The cocaine trade had become centralized in Colombia again and the head of the agglomerated syndicate is Don Diego Esteban. His board consists of carefully delineated compartments. Emilio Sanchez is head of production, which entails dealing with the peasants to acquire product and reducing it to the paste necessary to convert it to the white powder the world is so unfortunately familiar with. One kilo or 2.2 pounds rises in value from $4000 to $70,000 dollars just by traveling the three thousand miles from the coast of Columbia to the US or the 5000 miles to Europe. Thereafter, there may be twenty traders between the cartel and the end user; each potentially adulterating the product often with ketamine to increase volume and profit.

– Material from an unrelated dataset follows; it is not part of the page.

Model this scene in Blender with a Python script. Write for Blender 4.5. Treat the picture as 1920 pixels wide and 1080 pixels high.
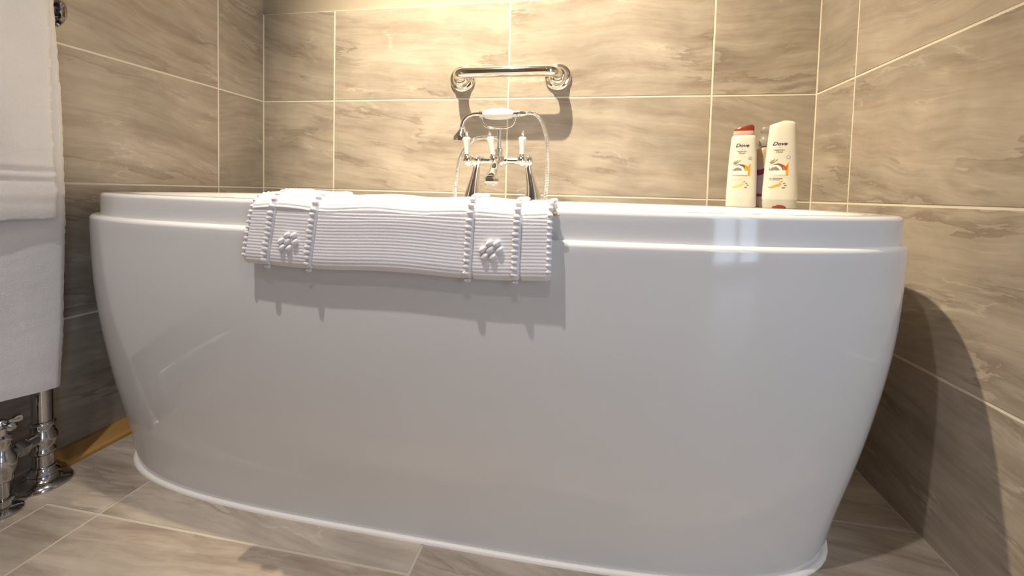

Another board member Alfredo Suarez is head of transportation who ensures the delivery of product to purchasers. Jose-Maria Largo is in charge of merchandising and concluding the deals with purchasing gangs spread throughout the world. Robert Cardenas is the facilitator or briber of customs officials throughout the world, and greatly feared Paco Valdez, the misanthropic cruel and merciless "Enforcer." Finally, in charge of laundering the profits is Julio Luz, an attorney who dealt in financial and banking law. Well organized, the cartel is amassing billions of dollars profit yearly.

Devereaux analyzes the weak point to be the transportation of product to Europe and to the US as the financial loss from impounded cocaine is borne by the cartel up until the point and place of delivery and acceptance by the gangs. Credit worthy gangs could obtain delivery with 50% down, others paid 100% on order.

What follows is the multi-pronged attack by the Cobra on the cartel. It might have become boring if it were totally linear, but the author adds enough twists to leave the reader at the end wondering if they ever understood exactly what was going on. It does appear from first reading to be an unequaled game plan for a DEA that could function without accountability...the reader is also left wondering how wise that would be.